It was learned that the accused, who posted bail without asking the trial court for reduction, were directed by respondents to take their pictures inside the OCC with a fee of P100 and without official receipt.

For his part, Ydia denied the charges and narrated that then Executive Judge Benjamin C. Buena verbally instructed Clerk of Court Atty. Victoria M. Agtarap to have the photo-taking activity undertaken by the OCC instead of a private photographer so that all the MCTCC personnel would benefit from it not only the city-paid employees and private individuals are doing it for their sole benefits.

He emphasized the photo-taking inside the OCC was purely voluntary and that the activity continued over the past several years in consultation with the branch Clerks of Court and with prior approval of the presiding judges.

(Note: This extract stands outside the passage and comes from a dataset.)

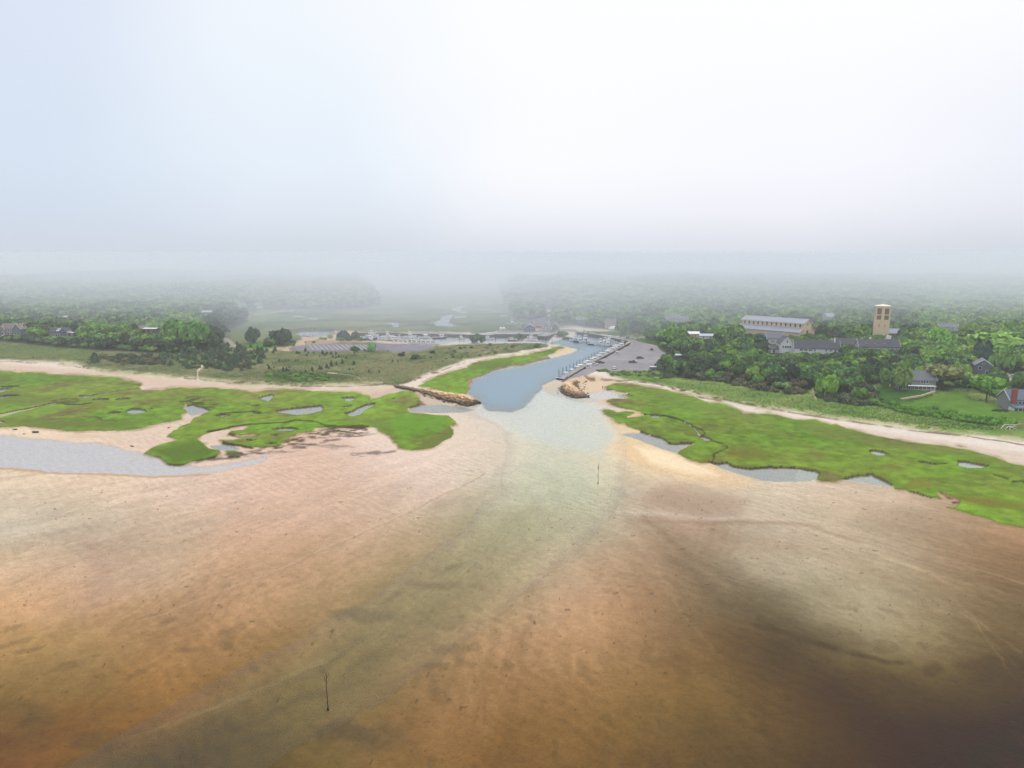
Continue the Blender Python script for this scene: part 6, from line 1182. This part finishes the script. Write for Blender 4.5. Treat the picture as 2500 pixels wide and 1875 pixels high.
g0 = lambda c, p: at(*cv(c, [p])[0], .3)
jetty('stone_jetty', 'long straight boulder jetty running from the left beach into the creek', [g0('C2', p) for p in ((1400, 808), (1520, 832), (1640, 862), (1760, 892), (1880, 918), (1955, 930))], [2.6, 3.6, 5.6, 8.5, 11, 10], [1.1, 1.6, 2.3, 3.3, 4.0, 2.8], 1.5, 5)
jetty('stone_groyne', 'bent boulder groyne on the right sand spit by the creek mouth', [g0('C6', p) for p in ((1090, 770), (930, 820), (820, 880), (745, 935), (800, 985), (880, 1030), (950, 1055))], [2.0, 3.0, 6.0, 9.0, 11.0, 11.0, 8.5], [.8, 1.3, 2.2, 3.6, 3.8, 3.0, 1.6], 1.3, 9)
# scattered stones right of the groyne, and stones on the flats
rng = np.random.default_rng(4); m = []
for k in range(34):
    px_, py_ = cv('C6', [(rng.normal(925, 45), rng.normal(940, 32))])[0] if k < 26 else cv('C6', [(rng.choice([995, 1090, 985, 1005]) + rng.normal(0, 6), rng.choice([915, 912, 830, 845]) + rng.normal(0, 3))])[0]
    x, y, g = ground(px_, py_); o = bpy.data.objects.new('boulder', ROCKS[k % 6]); COL.objects.link(o); s = rng.uniform(.5, 1.3); o.location = (x, y, g + .1); o.scale = (s, s * .8, s * .6); o.rotation_euler.z = rng.uniform(0, 6); tag(o, 'dark loose boulder on the sand beside the bent groyne' if k < 26 else 'low dark stone on the sand between the groyne and the marsh', 'boulder', 'loose boulders beside the groyne' if k < 26 else 'stones on the sand spit')
for i, (c, p, s) in enumerate((('C1', (120, 1325), 1.6), ('C1', (288, 1347), 2.6), ('C1', (195, 1360), .9), ('C1', (1368, 1310), 1.0), ('C2', (1672, 892), 1.3), ('C2', (1705, 894), 1.1), ('C1', (1062, 1458), .9), ('C1', (1076, 1461), .9))):
    q = cv(c, [p])[0]; x, y, g = ground(*q); o = bpy.data.objects.new('boulder', ROCKS[i % 6]); COL.objects.link(o); o.location = (x, y, g + .1); o.scale = (s * 1.4, s, s * .55)
    tag(o, ['small flat dark stone on the sand at the left edge pool', 'largest dark rock on the sand above the left pool', 'tiny dark stone between the two rocks by the left pool', 'small stone on the sandy inlet of the left marsh', 'dark rock at the inner side of the long jetty, left one', 'dark rock at the inner side of the long jetty, right one', 'pair of small stones at the pool edge left of the marsh point', 'pair of small stones at the pool edge left of the marsh point'][i], 'rock', 'paired stones' if i > 5 else None)
# stone wall on the right lawn
w0 = [ground(*cv('C7', [p])[0]) for p in ((925, 470), (1010, 455), (1100, 440), (1215, 422))]; root = thing('stone_wall', 'low pale stone wall crossing the lawn towards the porch house', 'wall', (w0[0][0], w0[0][1], w0[0][2])); m = MB(); rng = np.random.default_rng(8)
for a, b_ in zip(w0, w0[1:]):
    n = 16
    for k in range(n):
        t = k / n
        for lv in range(2):
            s = rng.uniform(.6, .95); V = ROCKS[k % 6].vertices; c = Vector((a[0] + (b_[0] - a[0]) * t - w0[0][0], a[1] + (b_[1] - a[1]) * t - w0[0][1], a[2] - w0[0][2] + .25 + lv * .5)); m.add([Vector((v.co.x * s * 1.8, v.co.y * s * 1.3, v.co.z * s)) + c for v in V], [tuple(f.vertices) for f in ROCKS[k % 6].polygons])
m.build('stonework', mat('pale_fieldstone', (196, 176, 140), .9, .2), root)
# driftwood
x, y, g = ground(2462, 1047); m = MB()
for a, b_, c, r0 in (((-4, -1, .2), (-1, 1.2, 1.6), (7, 2.4, 1.1), .2), ((-2.6, -1.6, .1), (0, .3, 1.0), (5, 1.2, .9), .16), ((-1, -2, .1), (.6, -.2, .9), (2.8, .4, 1.3), .14), ((.2, .3, .8), (1.4, -1.2, .6), (2.4, -2.2, .2), .12), ((3, 1.6, 1.0), (6, 2.2, 1.7), (10, 2.2, 1.2), .12)): m.tube([a, b_, c], [r0, r0 * .9, r0 * .4], 7)
o = m.build('driftwood', mat('bleached_wood', (206, 200, 188), .8, .1), None, True); o.location = (x, y, g); tag(o, 'bleached driftwood branches lying in the dune grass at the right', 'driftwood')

# ------------------------------------------------------------------ channel marker saplings
def marker(px, pyb, pyt, label, seed, white=False):
    x, y = at(px, pyb, -.25); h = (pyb - pyt) * (math.hypot(x, y) / math.cos(0.35)) / FPX; rng = np.random.default_rng(seed); r_ = thing('channel_marker', label, 'marker', (x, y, -.3)); w_ = mat('wet_stake', (52, 42, 34), .8, .2)
    m = MB(); P = [(0, 0, -.4)]; 
    for k in range(1, 8): P.append((.02 * k * math.sin(k * .9 + seed), .01 * k, h * k / 7))
    m.tube(P, [.085 - .008 * k for k in range(8)], 8); m.build('stake', w_, r_); m = MB()
    for k in range(9): t = rng.uniform(.62, .98); a = rng.uniform(0, 6.28); b0 = Vector((0, 0.01 * 7 * t, h * t)); e = b0 + Vector((math.cos(a) * .35, math.sin(a) * .3, h * .1)); m.tube([b0, e, e + Vector((math.cos(a) * .12, .1, h * .08))], [.025, .018, .008], 5)
    m.build('twigs', w_, r_); m = MB().tube([(0, 0, .1), (0, 0, .45)], [.2, .17], 8).build('base_collar', w_, r_)
    if white: MB().box((0, -.1, h * .62), (.35, .08, .5)).build('reflector', M_white, r_)
marker(800.5, 1734, 1630, 'tall dark sapling stake standing in the near shallow channel', 1)
marker(1460, 1181, 1133, 'thin stake with small white reflector in the mid channel', 2, True)

# ------------------------------------------------------------------ people
def person(name, label, x, y, g, rz, jacket, trousers):
    bm = bmesh.new(); P = {'pel': (0,0,.95), 'sp': (0,0,1.2), 'ch': (0,.0,1.38), 'nk': (0,0,1.5), 'hd': (0,.02,1.6), 'ht': (0,.02,1.7), 'lh': (.1,0,.9), 'lk': (.12,.06,.5), 'la': (.12,0,.08), 'lf': (.13,.16,.04), 'rh': (-.1,0,.9), 'rk': (-.13,-.04,.5), 'ra': (-.13,-.1,.08), 'rf': (-.14,.05,.04), 'ls': (.19,0,1.42), 'le': (.27,-.02,1.14), 'lw': (.27,.1,.9), 'rs': (-.19,0,1.42), 're': (-.27,-.02,1.14), 'rw': (-.26,.12,.92)}
    Rr = {'pel': .15, 'sp': .14, 'ch': .16, 'nk': .06, 'hd': .1, 'ht': .085, 'lh': .1, 'lk': .065, 'la': .05, 'lf': .04, 'rh': .1, 'rk': .065, 'ra': .05, 'rf': .04, 'ls': .075, 'le': .052, 'lw': .038, 'rs': .075, 're': .052, 'rw': .038}
    ks = list(P); vs = [bm.verts.new(P[k]) for k in ks]; I = {k: i for i, k in enumerate(ks)}
    for a, b_ in (('pel','sp'),('sp','ch'),('ch','nk'),('nk','hd'),('hd','ht'),('pel','lh'),('lh','lk'),('lk','la'),('la','lf'),('pel','rh'),('rh','rk'),('rk','ra'),('ra','rf'),('ch','ls'),('ls','le'),('le','lw'),('ch','rs'),('rs','re'),('re','rw')): bm.edges.new((vs[I[a]], vs[I[b_]]))
    me = bpy.data.meshes.new(name); bm.to_mesh(me); bm.free(); o = link(name, me, None); o.location = (x, y, g); o.rotation_euler.z = rz; o.scale = (1.03,) * 3
    md = o.modifiers.new('skin', 'SKIN'); 
    for i, k in enumerate(ks): me.skin_vertices[0].data[i].radius = (Rr[k], Rr[k] * .85)
    me.skin_vertices[0].data[0].use_root = True; o.modifiers.new('sub', 'SUBSURF').levels = 1; o.modifiers['sub'].render_levels = 1
    mm, nt, b = newmat(name + '_cloth'); tc = nt.nodes.new('ShaderNodeTexCoord'); s_ = nt.nodes.new('ShaderNodeSeparateXYZ'); nt.links.new(tc.outputs['Object'], s_.inputs[0]); r0 = ramp(nt, [(0, tuple(lin(trousers) * .8)), (.49, tuple(lin(trousers) * .8)), (.5, tuple(lin(jacket) * .8)), (.79, tuple(lin(jacket) * .8)), (.8, tuple(lin((190, 140, 112)) * .8)), (.9, tuple(lin((60, 44, 34))))], math_(nt, 'DIVIDE', s_.outputs[2], 1.9), 'CONSTANT'); nt.links.new(r0.outputs[0], b.inputs['Base Color']); b.inputs['Roughness'].default_value = .9
    me.materials.append(mm); tag(o, label, 'person')
x, y, g = ground(*cv('C6', [(1222, 937)])[0]); person('person', 'person in dark clothes standing on the wet sand beside the right marsh', x, y, g, .6, (40, 40, 46), (34, 36, 44))
x, y = at(*cv('C6', [(906, 818)])[0], 1.2); person('person', 'person in grey standing at the landward end of the bent groyne', x, y, 1.5, -.4, (96, 92, 100), (70, 70, 80))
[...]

On the other hand, Mondiguing claimed that Judge Mabalot couched his complaint to make it appear that they were using their positions to financially profit from the photo-taking venture by using their subordinate to do the dirty work and that her principal defense to justify the photo-taking activity was the issuance by Judge Nelson Lidua of the findings, suggestions and recommendations.

According to her, Judge Mabalot has been reportedly benefitting from the proceeds of the photo-taking activity since 2007 when he joined the judiciary.

In his defense, Madriaga argued that as the records officer, he has no authority to instruct his co-employees to take pictures and collect fees and that he cited that the photo-taking activity was justified by the issuance of findings by Judge Buena.

Proceeds of the activity is reportedly being used for the Christmas party of the employees that the part of it is being given to the MTCC Branch 1.